Rosa Löwen aus Beton

Anne Schneiders "Bodyguards", abstrakte Portallöwen aus rosa Beton, setzen den Dialog in Richtung Zwitterwesen fort, den Barbis Ruder mit ihrer für eine Performance dienenden Metallkonstruktion zur Verlängerung von Armen und Beinen, "Down Dog in Limbo", startet. Eher Zwangsvollstreckung als verausgabende Yogaposition: So ist es ein passender Drahtseilakt in Analogie zu den früher von den Akademien ausgeschlossenen Künstlerinnen - neben Gemälden der männlichen Zeichenpraxis im Aktsaal wird der Auftakt zur Folterkammer. Dieser sehr körperliche Aufruhr gegen alte Narrative wandelt sich dann mit Toni Schmales "Queering Machine" vor einem bekannten Rubensgemälde mit Frauenraubthematik in eine Vorrichtung, die Vergewaltigung wie sadomasochistische Praktiken assoziieren lässt. Hier wird aus dem Mix von Sportgerät, Seziertisch und Lustkammer-Objekt ein bedrohliches Kunstwerk, der Serientitel "Fuhrpark" steigert dies noch.

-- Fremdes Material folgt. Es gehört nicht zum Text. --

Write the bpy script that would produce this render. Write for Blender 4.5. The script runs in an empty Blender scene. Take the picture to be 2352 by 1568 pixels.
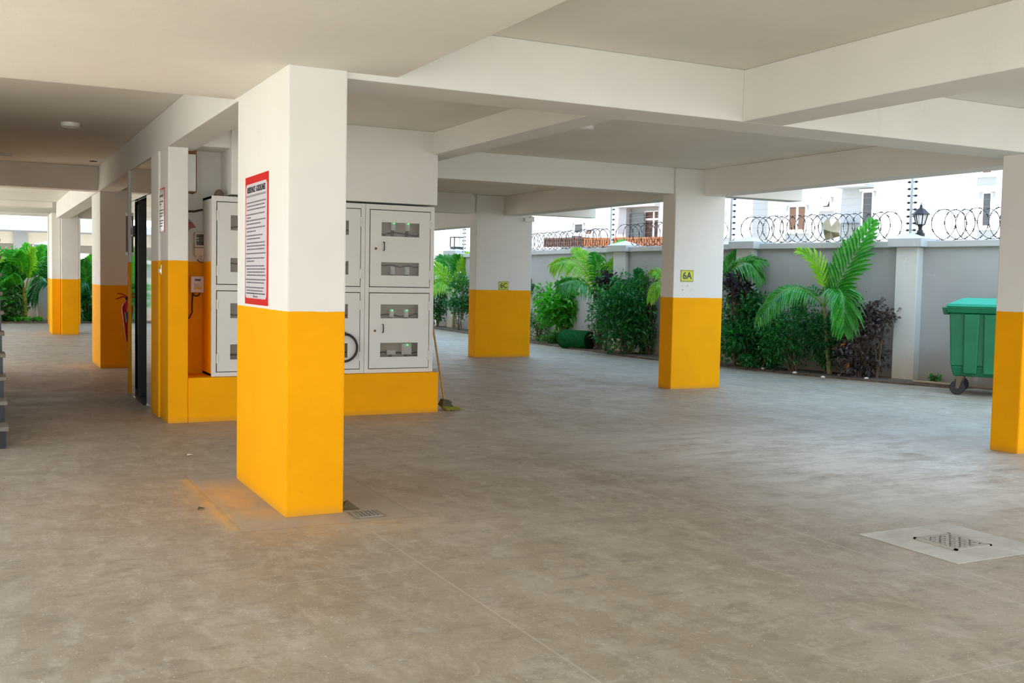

Die derzeit in Künstlerkreisen hoch angesehene Toni Schmale korrespondiert mit der Installation der Pariser Künstlerin Camille Henrot, die nebenan in der Kunsthalle am Karlsplatz mit ihrer Installation "If Wishes Were Horses" auf Jiu-Jitsu-Matten die zopfförmige Flechtskulptur "Tug of War" eingebaut hat. Auch sie versetzt mit allen ihren Beiträgen Besucher in einen Schwebezustand von Zwangsrollen, die zur Gegenwehr drängen. Sport und masochistische Sexualpraktiken werden auch durch die Materialkombination mit Leder und Plastik zum Thema; das unsichere Gehen auf den Matten und das Panorama historischer Zopfgeschichten bis tief hinein in die Psychopathologie lassen uns die Frage stellen, wie stark die gesellschaftliche Schieflage zum Kunstzustand werden muss. Die Künstlerinnen zeigen mit unangenehmen Konstrukten, Materialien und Situationen unsere Abhängigkeiten von Machtstrukturen auf. Die Zwangslage, in die Prothesen und Geräte uns versetzen, bringt eine Erfahrung, die wir mit Kunst nicht gerne machen. Zu Ostern ist es eine Möglichkeit, banales Alltagsleid ohne Religion zu erkennen.

Aufruf zur Selbstermächtigung

Dies ist auch in Nadine Rennerts "Einbeiniger" im Xhibit spürbar, bei Roberta Lima mit ihrem eingehängten Fernrohr "Object of Seeing #1" oder aber in den Fotografien, die Renate Bertlmann, Brigitte Lang und Birgit Jürgenssen parallel zu performativen Auftritten in Serien der Wiener feministischen Avantgarde seit den 1970er Jahren in Wien gemacht haben.

Der anschließende Part des Posthumanismus ist durch die Auswahl von den Kuratorinnen Andrea Popelka und Lisa Stuckey ebenso gelungen. Hier spült die Tiefsee Geschichten des anderen aus Afrika an die Oberfläche, mit besonderen Filmen zum Sklavenmord von The Otolith Group, Joey Holders "Proteus", auch die Liebesinsel Kythera ist ein Thema bei Jennifer Mattes, und die "No man is an Island"-Zeile von John Donne beflügelt Wolfgang Tillmans politisches Statement zum Brexit. Die Deformationen vieler Körper sind Aufruf zur Selbstermächtigung.